> _Data_
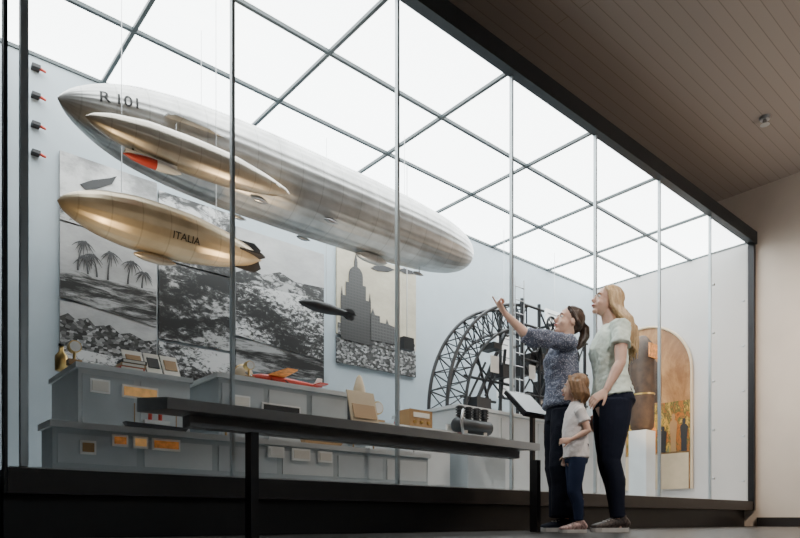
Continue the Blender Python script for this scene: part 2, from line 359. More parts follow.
for x, yy in ((2.2, -.17), (2.2, .17), (2.8, -.2), (2.8, .2), (3.9, 0)):
    z = AZ-math.sqrt(AR*AR-yy*yy)*.98-.03
    g = B(); revX(g, x, x+.14, AY+yy, z, smoothprof([(0, .2), (.2, .9), (.6, 1), (1, 0)], 12), .018, 16); rod(g, (x+.08, AY+yy, z), (x+.08, AY+yy, z+.09), .005); mk('engine_car', g, M['steel'], t, smooth=True)
wires(t, [(1.9, AY, AZ+AR*.95), (3.8, AY, AZ+AR*.93)])
p0 = onY(85, 116, 3.8); X0b, X1b, Yb, Zb, Rb = p0.x, p0.x+1.3, 3.8, p0.z, .105
prb = smoothprof([(0, 0), (.03, .3), (.1, .6), (.25, .92), (.45, 1), (.65, .95), (.85, .6), (.97, .25), (1, 0)])
t = thing('airship_model', 'slim bronze model airship with red and white keel under the R 101 hull', 'model airship', ((X0b+X1b)/2, Yb, Zb-Rb))
mk('hull', revX(B(), X0b, X1b, Yb, Zb, prb, Rb, 60, .008, 15), M['bronze'], t, smooth=True)
kx = onY(122, 0, Yb).x; kx2 = onY(180, 0, Yb).x; km = kx+(kx2-kx)*.55
bm = B(); revX(bm, kx, km, Yb-.02, Zb-Rb-.035, smoothprof([(0, .1), (.3, .7), (.7, 1), (1, 1)], 16), .028, 20)
k1 = mk('keel', bm, M['red'], t, smooth=True, label='red front half of the keel')
mk('keel_tail', revX(B(), km, kx2, Yb-.02, Zb-Rb-.035, smoothprof([(0, 1), (.3, 1), (.8, .6), (1, .1)], 16), .028, 20), M['white'], t, smooth=True, label='white rear half of the keel')
mk('keel_top', box(B(), (kx+.01, Yb-.035, Zb-Rb-.022), (kx2-.03, Yb-.005, Zb-Rb-.006)), M['white'], k1)
for x in (kx+.06, kx2-.08): mk('strut', rod(B(), (x, Yb-.02, Zb-Rb-.02), (x, Yb, Zb-Rb*.8), .006), M['ink'], t)
for a in (PI/2, -PI/2, 0, PI): fin(t, 'tail_fin', X1b-.12, X1b-.3, Yb, Zb, .02, .06, .04, a, M['bronze'])
wires(t, [(X0b+.5, Yb-.02, Zb+Rb*.9)], AZ-.2)
p0 = onY(57, 195, 4.0); p1 = onY(262, 262, 4.0); X0c, X1c, Yc, Zc, Rc = p0.x, p1.x, 4.0, p0.z-.03, .156
prc = smoothprof([(0, 0), (.02, .25), (.07, .5), (.16, .78), (.3, .97), (.42, 1), (.6, .95), (.78, .72), (.92, .4), (1, 0)])
t = thing('airship_model', 'golden model airship lettered ITALIA hanging before the palm photograph', 'model airship', ((X0c+X1c)/2, Yc, Zc-Rc))
mk('hull', revX(B(), X0c, X1c, Yc, Zc, prc, Rc, 90, .006, 22), M['gold'], t, smooth=True)
mk('lettering', hulltext('ITALIA', .06, onY(186, 0, Yc-.13).x, -.42, X0c, X1c, Yc, Zc, prc, Rc), M['ink'], t)
for a in (PI/2, -PI/2, 0, PI): fin(t, 'tail_fin', X1c-.03, X1c-.28, Yc, Zc, .02, .10, .08, a, M['ink'])
bm = B(); revX(bm, X0c+.42, X0c+.68, Yc, Zc-Rc-.028, smoothprof([(0, .2), (.2, .9), (.7, 1), (1, .2)], 12), .03, 16); mk('gondola', bm, M['bronze'], t, smooth=True)
wires(t, [(X0c+.35, Yc, Zc+Rc*.95), (X0c+.95, Yc, Zc+Rc*.75)])
p0 = onY(298, 299, 4.8); p1 = onY(353, 320, 4.8)
t = thing('airship_model', 'small black model airship hanging left of the domed tower photograph', 'model airship', ((p0.x+p1.x)/2, 4.8, p0.z-.06))
pd = smoothprof([(0, 0), (.08, .5), (.3, 1), (.55, .95), (.85, .5), (1, .1)])
mk('hull', revX(B(), p0.x, p1.x, 4.8, p0.z-.02, pd, .05, 32), M['ink'], t, smooth=True)
for a in (PI/2, -PI/2, 0, PI): fin(t, 'tail_fin', p1.x, p1.x-.12, 4.8, p0.z-.02, .01, .025, .04, a, M['ink'])
wires(t, [((p0.x+p1.x)/2, 4.8, p0.z+.02)])
# ------------------------------------------------------------------ plinths and exhibits in the case
def plinth(label, x0, x1, y0, y1, z1, m, npan=2):
    t = thing('plinth', label, 'plinth', ((x0+x1)/2, (y0+y1)/2, ZB))
    mk('body', box(B(), (x0, y0, ZB), (x1, y1, z1-.03)), m, t); mk('top', box(B(), (x0-.015, y0-.015, z1-.03), (x1+.015, y1+.015, z1)), M['lightgrey'], t)
    w = (x1-x0)/npan
    for k in range(npan): mk('front_panel', box(B(), (x0+k*w+.02, y0-.006, ZB+.04), (x0+(k+1)*w-.02, y0, z1-.06)), M['panel'] if k % 2 == 0 else M['lightgrey'], t)
    return t
a = onY(78, 362, 3.9); b = onY(190, 0, 3.9)
plinth('pale grey plinth at the far left carrying slanted documents', a.x, b.x, 3.9, 4.5, a.z, M['lightgrey'], 2)
z1 = a.z
def board(label, l, r, yy, z1, h, group, m2='wood'):
    p = onY(l, 0, yy); q = onY(r, 0, yy); w = q.x-p.x
    t = thing('document_board', label, 'document board', ((p.x+q.x)/2, yy, z1), 0, group)
    mk('board', plate(B(), [(p.x, yy, z1), (q.x, yy, z1), (q.x, yy+h*.6, z1+h), (p.x, yy+h*.6, z1+h)], (0, .012, 0)), M['card'], t)
    mk('picture', plate(B(), [(p.x+w*.12, yy+h*.24, z1+h*.4), (p.x+w*.88, yy+h*.24, z1+h*.4), (p.x+w*.88, yy+h*.48, z1+h*.8), (p.x+w*.12, yy+h*.48, z1+h*.8)], (0, -.006, .002)), M[m2], t)
    mk('support', box(B(), (p.x+w*.4, yy+h*.6, z1), (p.x+w*.6, yy+h*.6+.04, z1+h*.9)), M['card'], t)
g = 'slanted document boards'
board('slanted white document board with small brown picture, left of three', 127, 147, 4.02, z1, .17, g)
board('middle slanted document board of three above the ledge end', 149, 164, 4.02, z1, .17, g, 'ink')
board('slanted document board nearest the red model plane', 166, 182, 4.02, z1, .17, g)
p2x = b.x+.12
plinth('grey plinth carrying the red model plane', p2x, 2.75, 3.75, 4.4, 1.0, M['grey'], 3)
plinth('low blue-grey plinth along the glass with printed cards', .75, 3.2, 3.38, 3.6, .56, M['grey'], 6)
plinth('grey plinth carrying the beige cone and poster easel', 2.86, 3.70, 3.65, 4.4, .80, M['lightgrey'], 2)
plinth('wide pale plinth carrying the girder ring', 4.0, 6.75, 3.85, 4.7, 1.08, M['lightgrey'], 5)
def card(lb, l, r, yt, yb, mm, Y=3.36):
    p = onY(l, yt, Y); q = onY(r, 0, Y); z0 = onY(l, yb, Y).z
    t = thing('caption_card', lb, 'card', ((p.x+q.x)/2, Y, z0))
    mk('sheet', box(B(), (p.x, Y-.005, z0), (q.x, Y+.005, p.z)), M['white'], t)
    mk('print', box(B(), (p.x+.01, Y-.010, z0+.012), (q.x-.01, Y-.005, p.z-.012)), M[mm], t)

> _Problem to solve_
Omit the pictures, then output the rest of the listing exactly.

> _Written response_
Continue the Blender Python script for this scene: part 2, from line 359. More parts follow.
for x, yy in ((2.2, -.17), (2.2, .17), (2.8, -.2), (2.8, .2), (3.9, 0)):
    z = AZ-math.sqrt(AR*AR-yy*yy)*.98-.03
    g = B(); revX(g, x, x+.14, AY+yy, z, smoothprof([(0, .2), (.2, .9), (.6, 1), (1, 0)], 12), .018, 16); rod(g, (x+.08, AY+yy, z), (x+.08, AY+yy, z+.09), .005); mk('engine_car', g, M['steel'], t, smooth=True)
wires(t, [(1.9, AY, AZ+AR*.95), (3.8, AY, AZ+AR*.93)])
p0 = onY(85, 116, 3.8); X0b, X1b, Yb, Zb, Rb = p0.x, p0.x+1.3, 3.8, p0.z, .105
prb = smoothprof([(0, 0), (.03, .3), (.1, .6), (.25, .92), (.45, 1), (.65, .95), (.85, .6), (.97, .25), (1, 0)])
t = thing('airship_model', 'slim bronze model airship with red and white keel under the R 101 hull', 'model airship', ((X0b+X1b)/2, Yb, Zb-Rb))
mk('hull', revX(B(), X0b, X1b, Yb, Zb, prb, Rb, 60, .008, 15), M['bronze'], t, smooth=True)
kx = onY(122, 0, Yb).x; kx2 = onY(180, 0, Yb).x; km = kx+(kx2-kx)*.55
bm = B(); revX(bm, kx, km, Yb-.02, Zb-Rb-.035, smoothprof([(0, .1), (.3, .7), (.7, 1), (1, 1)], 16), .028, 20)
k1 = mk('keel', bm, M['red'], t, smooth=True, label='red front half of the keel')
mk('keel_tail', revX(B(), km, kx2, Yb-.02, Zb-Rb-.035, smoothprof([(0, 1), (.3, 1), (.8, .6), (1, .1)], 16), .028, 20), M['white'], t, smooth=True, label='white rear half of the keel')
mk('keel_top', box(B(), (kx+.01, Yb-.035, Zb-Rb-.022), (kx2-.03, Yb-.005, Zb-Rb-.006)), M['white'], k1)
for x in (kx+.06, kx2-.08): mk('strut', rod(B(), (x, Yb-.02, Zb-Rb-.02), (x, Yb, Zb-Rb*.8), .006), M['ink'], t)
for a in (PI/2, -PI/2, 0, PI): fin(t, 'tail_fin', X1b-.12, X1b-.3, Yb, Zb, .02, .06, .04, a, M['bronze'])
wires(t, [(X0b+.5, Yb-.02, Zb+Rb*.9)], AZ-.2)
p0 = onY(57, 195, 4.0); p1 = onY(262, 262, 4.0); X0c, X1c, Yc, Zc, Rc = p0.x, p1.x, 4.0, p0.z-.03, .156
prc = smoothprof([(0, 0), (.02, .25), (.07, .5), (.16, .78), (.3, .97), (.42, 1), (.6, .95), (.78, .72), (.92, .4), (1, 0)])
t = thing('airship_model', 'golden model airship lettered ITALIA hanging before the palm photograph', 'model airship', ((X0c+X1c)/2, Yc, Zc-Rc))
mk('hull', revX(B(), X0c, X1c, Yc, Zc, prc, Rc, 90, .006, 22), M['gold'], t, smooth=True)
mk('lettering', hulltext('ITALIA', .06, onY(186, 0, Yc-.13).x, -.42, X0c, X1c, Yc, Zc, prc, Rc), M['ink'], t)
for a in (PI/2, -PI/2, 0, PI): fin(t, 'tail_fin', X1c-.03, X1c-.28, Yc, Zc, .02, .10, .08, a, M['ink'])
bm = B(); revX(bm, X0c+.42, X0c+.68, Yc, Zc-Rc-.028, smoothprof([(0, .2), (.2, .9), (.7, 1), (1, .2)], 12), .03, 16); mk('gondola', bm, M['bronze'], t, smooth=True)
wires(t, [(X0c+.35, Yc, Zc+Rc*.95), (X0c+.95, Yc, Zc+Rc*.75)])
p0 = onY(298, 299, 4.8); p1 = onY(353, 320, 4.8)
t = thing('airship_model', 'small black model airship hanging left of the domed tower photograph', 'model airship', ((p0.x+p1.x)/2, 4.8, p0.z-.06))
pd = smoothprof([(0, 0), (.08, .5), (.3, 1), (.55, .95), (.85, .5), (1, .1)])
mk('hull', revX(B(), p0.x, p1.x, 4.8, p0.z-.02, pd, .05, 32), M['ink'], t, smooth=True)
for a in (PI/2, -PI/2, 0, PI): fin(t, 'tail_fin', p1.x, p1.x-.12, 4.8, p0.z-.02, .01, .025, .04, a, M['ink'])
wires(t, [((p0.x+p1.x)/2, 4.8, p0.z+.02)])
# ------------------------------------------------------------------ plinths and exhibits in the case
def plinth(label, x0, x1, y0, y1, z1, m, npan=2):
    t = thing('plinth', label, 'plinth', ((x0+x1)/2, (y0+y1)/2, ZB))
    mk('body', box(B(), (x0, y0, ZB), (x1, y1, z1-.03)), m, t); mk('top', box(B(), (x0-.015, y0-.015, z1-.03), (x1+.015, y1+.015, z1)), M['lightgrey'], t)
    w = (x1-x0)/npan
    for k in range(npan): mk('front_panel', box(B(), (x0+k*w+.02, y0-.006, ZB+.04), (x0+(k+1)*w-.02, y0, z1-.06)), M['panel'] if k % 2 == 0 else M['lightgrey'], t)
    return t
a = onY(78, 362, 3.9); b = onY(190, 0, 3.9)
plinth('pale grey plinth at the far left carrying slanted documents', a.x, b.x, 3.9, 4.5, a.z, M['lightgrey'], 2)
z1 = a.z
def board(label, l, r, yy, z1, h, group, m2='wood'):
    p = onY(l, 0, yy); q = onY(r, 0, yy); w = q.x-p.x
    t = thing('document_board', label, 'document board', ((p.x+q.x)/2, yy, z1), 0, group)
    mk('board', plate(B(), [(p.x, yy, z1), (q.x, yy, z1), (q.x, yy+h*.6, z1+h), (p.x, yy+h*.6, z1+h)], (0, .012, 0)), M['card'], t)
    mk('picture', plate(B(), [(p.x+w*.12, yy+h*.24, z1+h*.4), (p.x+w*.88, yy+h*.24, z1+h*.4), (p.x+w*.88, yy+h*.48, z1+h*.8), (p.x+w*.12, yy+h*.48, z1+h*.8)], (0, -.006, .002)), M[m2], t)
    mk('support', box(B(), (p.x+w*.4, yy+h*.6, z1), (p.x+w*.6, yy+h*.6+.04, z1+h*.9)), M['card'], t)
g = 'slanted document boards'
board('slanted white document board with small brown picture, left of three', 127, 147, 4.02, z1, .17, g)
board('middle slanted document board of three above the ledge end', 149, 164, 4.02, z1, .17, g, 'ink')
board('slanted document board nearest the red model plane', 166, 182, 4.02, z1, .17, g)
p2x = b.x+.12
plinth('grey plinth carrying the red model plane', p2x, 2.75, 3.75, 4.4, 1.0, M['grey'], 3)
plinth('low blue-grey plinth along the glass with printed cards', .75, 3.2, 3.38, 3.6, .56, M['grey'], 6)
plinth('grey plinth carrying the beige cone and poster easel', 2.86, 3.70, 3.65, 4.4, .80, M['lightgrey'], 2)
plinth('wide pale plinth carrying the girder ring', 4.0, 6.75, 3.85, 4.7, 1.08, M['lightgrey'], 5)
def card(lb, l, r, yt, yb, mm, Y=3.36):
    p = onY(l, yt, Y); q = onY(r, 0, Y); z0 = onY(l, yb, Y).z
    t = thing('caption_card', lb, 'card', ((p.x+q.x)/2, Y, z0))
    mk('sheet', box(B(), (p.x, Y-.005, z0), (q.x, Y+.005, p.z)), M['white'], t)
    mk('print', box(B(), (p.x+.01, Y-.010, z0+.012), (q.x-.01, Y-.005, p.z-.012)), M[mm], t)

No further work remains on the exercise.